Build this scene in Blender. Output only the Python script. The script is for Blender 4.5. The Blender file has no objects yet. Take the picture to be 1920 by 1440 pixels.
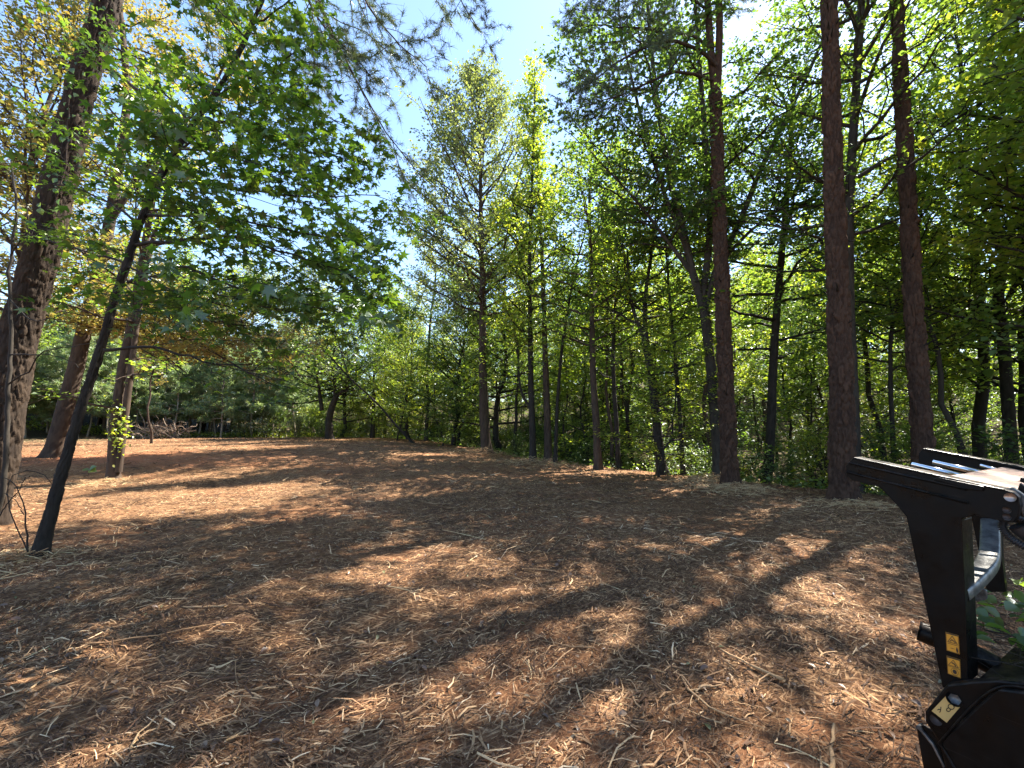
import bpy, math, random
import numpy as np
from mathutils import Vector, Matrix

R_ = math.radians
sc = bpy.context.scene
col = sc.collection

# ------------------------------------------------------------------ camera, sky, sun, exposure
F = 805.0                      # focal length in pixels of the 1920 px wide photograph
PITCH = R_(5.5)
CAM = np.array([0.0, 0.0, 1.6])
cd = bpy.data.cameras.new('camera')
cd.sensor_width = 36.0
cd.lens = 36.0 * F / 1920.0
cd.clip_start = 0.05
cd.clip_end = 2000
cam = bpy.data.objects.new('camera', cd)
cam.location = CAM
cam.rotation_euler = (R_(90) + PITCH, 0, 0)
col.objects.link(cam)
sc.camera = cam

SUN_AZ, SUN_EL = R_(53), R_(53)        # azimuth to the right of the view direction (+Y)
w = bpy.data.worlds.new('World')
sc.world = w
w.use_nodes = True
nt = w.node_tree
bg = nt.nodes['Background']
sky = nt.nodes.new('ShaderNodeTexSky')
sky.sky_type = 'NISHITA'
sky.sun_disc = False
sky.sun_elevation = SUN_EL
sky.sun_rotation = SUN_AZ
sky.air_density = 1.0
sky.dust_density = 0.35
sky.ozone_density = 2.2
nt.links.new(sky.outputs[0], bg.inputs[0])
bg.inputs[1].default_value = 0.097
ld = bpy.data.lights.new('sun', 'SUN')
ld.energy = 5.0
ld.angle = R_(0.5)
ld.color = (1.0, 0.93, 0.82)
sun = bpy.data.objects.new('sun', ld)
sdir = Vector((math.sin(SUN_AZ) * math.cos(SUN_EL), math.cos(SUN_AZ) * math.cos(SUN_EL), math.sin(SUN_EL)))
sun.rotation_euler = sdir.to_track_quat('Z', 'Y').to_euler()
sun.location = (20, 30, 40)
col.objects.link(sun)
vs = sc.view_settings
vs.view_transform = 'Standard'
vs.look = 'None'
vs.exposure = 2.25
vs.gamma = 1.0
vs.use_curve_mapping = False
sc.render.engine = 'CYCLES'
cy = sc.cycles
cy.max_bounces = 4
cy.diffuse_bounces = 3
cy.glossy_bounces = 2
cy.transmission_bounces = 6
cy.transparent_max_bounces = 4
cy.sample_clamp_indirect = 6.0
cy.use_denoising = True
cy.use_light_tree = False
cy.caustics_reflective = False
cy.caustics_refractive = False

# ------------------------------------------------------------------ small helpers
def ss(a, b, x):
    t = np.clip((np.asarray(x, float) - a) / (b - a), 0, 1)
    return t * t * (3 - 2 * t)

def ray(px, py):
    x = (px - 960.0) / F
    u = (720.0 - py) / F
    c, s = math.cos(PITCH), math.sin(PITCH)
    return np.array([x, c - s * u, s + c * u])

def at(px, py, depth):
    """the point seen at photograph pixel px, py, depth metres along +Y from the camera"""
    d = ray(px, py)
    return CAM + d * (depth / d[1])

def vnoise(x, y, seed=0):
    x = np.asarray(x, float); y = np.asarray(y, float)
    xi = np.floor(x).astype(np.int64); yi = np.floor(y).astype(np.int64)
    fx = x - xi; fy = y - yi
    fx = fx * fx * (3 - 2 * fx); fy = fy * fy * (3 - 2 * fy)
    def h(a, b):
        n = (a * 374761393 + b * 668265263 + seed * 974711) & 0x7fffffff
        n = ((n ^ (n >> 13)) * 1274126177) & 0x7fffffff
        return ((n ^ (n >> 16)) & 0xffff) / 65535.0
    return (h(xi, yi) * (1 - fx) + h(xi + 1, yi) * fx) * (1 - fy) + (h(xi, yi + 1) * (1 - fx) + h(xi + 1, yi + 1) * fx) * fy

def fbm(x, y, seed=0, oct=3):
    s = 0; a = 0.5
    for k in range(oct):
        s = s + a * vnoise(x * 2 ** k, y * 2 ** k, seed + k); a *= .5
    return s / (1 - .5 ** oct)

EY = np.array([-30, 0, 5, 9, 10.9, 12.9, 15.5, 18, 23.4, 30, 37, 44, 60, 160.0])
EX = np.array([17, 14, 11.5, 8.9, 7.2, 5.7, 4.2, 1.6, -1.4, -6.0, -11.5, -24, -50, -200.0])

def edge_s(x, y):
    """metres into the wood, right of the clearing's edge"""
    return (np.asarray(x, float) - np.interp(y, EY, EX)) * 0.72

def Z(x, y):
    x = np.asarray(x, float); y = np.asarray(y, float)
    s = edge_s(x, y)
    right = ss(30, 15, y)
    drop = np.minimum(0.30 * np.maximum(s - 0.3, 0), 3.4) * right
    drop = drop + np.minimum(0.05 * np.maximum(s, 0), 0.5) * (1 - right)
    bank = 5.0 * ss(24, 46, s) * ss(0, 20, x)
    rise = 0.55 * ss(9, 20, y) * ss(3, -8, x)
    und = (fbm(x * .35, y * .35, 3) - .5) * .16 + (fbm(x * 1.7, y * 1.7, 9) - .5) * .07
    und = und + 0.05 * np.exp(-((x + 1.7 + .12 * y) / .22) ** 2) * ss(2, 4, y) * ss(9, 6, y)
    far = ss(46, 95, np.hypot(x, y)) * 7.0
    near = ss(0.5, 3.0, np.hypot(x, y))
    return rise - drop + bank + und * near + far

def ground(px, py):
    d = ray(px, py)
    d = d / d[1]
    t = 1.5
    while t < 120:
        p = CAM + d * t
        if p[2] <= Z(p[0], p[1]):
            break
        t += .02
    return np.array([p[0], p[1], float(Z(p[0], p[1]))])

def nrm(v):
    return v / np.maximum(np.linalg.norm(v, axis=-1, keepdims=True), 1e-9)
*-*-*
Set every line down exactly as written, leaving each picture out.

== OUTPUT FOR THIS EXERCISE ==
Build this scene in Blender. Output only the Python script. The script is for Blender 4.5. The Blender file has no objects yet. Take the picture to be 1920 by 1440 pixels.
import bpy, math, random
import numpy as np
from mathutils import Vector, Matrix

R_ = math.radians
sc = bpy.context.scene
col = sc.collection

# ------------------------------------------------------------------ camera, sky, sun, exposure
F = 805.0                      # focal length in pixels of the 1920 px wide photograph
PITCH = R_(5.5)
CAM = np.array([0.0, 0.0, 1.6])
cd = bpy.data.cameras.new('camera')
cd.sensor_width = 36.0
cd.lens = 36.0 * F / 1920.0
cd.clip_start = 0.05
cd.clip_end = 2000
cam = bpy.data.objects.new('camera', cd)
cam.location = CAM
cam.rotation_euler = (R_(90) + PITCH, 0, 0)
col.objects.link(cam)
sc.camera = cam

SUN_AZ, SUN_EL = R_(53), R_(53)        # azimuth to the right of the view direction (+Y)
w = bpy.data.worlds.new('World')
sc.world = w
w.use_nodes = True
nt = w.node_tree
bg = nt.nodes['Background']
sky = nt.nodes.new('ShaderNodeTexSky')
sky.sky_type = 'NISHITA'
sky.sun_disc = False
sky.sun_elevation = SUN_EL
sky.sun_rotation = SUN_AZ
sky.air_density = 1.0
sky.dust_density = 0.35
sky.ozone_density = 2.2
nt.links.new(sky.outputs[0], bg.inputs[0])
bg.inputs[1].default_value = 0.097
ld = bpy.data.lights.new('sun', 'SUN')
ld.energy = 5.0
ld.angle = R_(0.5)
ld.color = (1.0, 0.93, 0.82)
sun = bpy.data.objects.new('sun', ld)
sdir = Vector((math.sin(SUN_AZ) * math.cos(SUN_EL), math.cos(SUN_AZ) * math.cos(SUN_EL), math.sin(SUN_EL)))
sun.rotation_euler = sdir.to_track_quat('Z', 'Y').to_euler()
sun.location = (20, 30, 40)
col.objects.link(sun)
vs = sc.view_settings
vs.view_transform = 'Standard'
vs.look = 'None'
vs.exposure = 2.25
vs.gamma = 1.0
vs.use_curve_mapping = False
sc.render.engine = 'CYCLES'
cy = sc.cycles
cy.max_bounces = 4
cy.diffuse_bounces = 3
cy.glossy_bounces = 2
cy.transmission_bounces = 6
cy.transparent_max_bounces = 4
cy.sample_clamp_indirect = 6.0
cy.use_denoising = True
cy.use_light_tree = False
cy.caustics_reflective = False
cy.caustics_refractive = False

# ------------------------------------------------------------------ small helpers
def ss(a, b, x):
    t = np.clip((np.asarray(x, float) - a) / (b - a), 0, 1)
    return t * t * (3 - 2 * t)

def ray(px, py):
    x = (px - 960.0) / F
    u = (720.0 - py) / F
    c, s = math.cos(PITCH), math.sin(PITCH)
    return np.array([x, c - s * u, s + c * u])

def at(px, py, depth):
    """the point seen at photograph pixel px, py, depth metres along +Y from the camera"""
    d = ray(px, py)
    return CAM + d * (depth / d[1])

def vnoise(x, y, seed=0):
    x = np.asarray(x, float); y = np.asarray(y, float)
    xi = np.floor(x).astype(np.int64); yi = np.floor(y).astype(np.int64)
    fx = x - xi; fy = y - yi
    fx = fx * fx * (3 - 2 * fx); fy = fy * fy * (3 - 2 * fy)
    def h(a, b):
        n = (a * 374761393 + b * 668265263 + seed * 974711) & 0x7fffffff
        n = ((n ^ (n >> 13)) * 1274126177) & 0x7fffffff
        return ((n ^ (n >> 16)) & 0xffff) / 65535.0
    return (h(xi, yi) * (1 - fx) + h(xi + 1, yi) * fx) * (1 - fy) + (h(xi, yi + 1) * (1 - fx) + h(xi + 1, yi + 1) * fx) * fy

def fbm(x, y, seed=0, oct=3):
    s = 0; a = 0.5
    for k in range(oct):
        s = s + a * vnoise(x * 2 ** k, y * 2 ** k, seed + k); a *= .5
    return s / (1 - .5 ** oct)

EY = np.array([-30, 0, 5, 9, 10.9, 12.9, 15.5, 18, 23.4, 30, 37, 44, 60, 160.0])
EX = np.array([17, 14, 11.5, 8.9, 7.2, 5.7, 4.2, 1.6, -1.4, -6.0, -11.5, -24, -50, -200.0])

def edge_s(x, y):
    """metres into the wood, right of the clearing's edge"""
    return (np.asarray(x, float) - np.interp(y, EY, EX)) * 0.72

def Z(x, y):
    x = np.asarray(x, float); y = np.asarray(y, float)
    s = edge_s(x, y)
    right = ss(30, 15, y)
    drop = np.minimum(0.30 * np.maximum(s - 0.3, 0), 3.4) * right
    drop = drop + np.minimum(0.05 * np.maximum(s, 0), 0.5) * (1 - right)
    bank = 5.0 * ss(24, 46, s) * ss(0, 20, x)
    rise = 0.55 * ss(9, 20, y) * ss(3, -8, x)
    und = (fbm(x * .35, y * .35, 3) - .5) * .16 + (fbm(x * 1.7, y * 1.7, 9) - .5) * .07
    und = und + 0.05 * np.exp(-((x + 1.7 + .12 * y) / .22) ** 2) * ss(2, 4, y) * ss(9, 6, y)
    far = ss(46, 95, np.hypot(x, y)) * 7.0
    near = ss(0.5, 3.0, np.hypot(x, y))
    return rise - drop + bank + und * near + far

def ground(px, py):
    d = ray(px, py)
    d = d / d[1]
    t = 1.5
    while t < 120:
        p = CAM + d * t
        if p[2] <= Z(p[0], p[1]):
            break
        t += .02
    return np.array([p[0], p[1], float(Z(p[0], p[1]))])

def nrm(v):
    return v / np.maximum(np.linalg.norm(v, axis=-1, keepdims=True), 1e-9)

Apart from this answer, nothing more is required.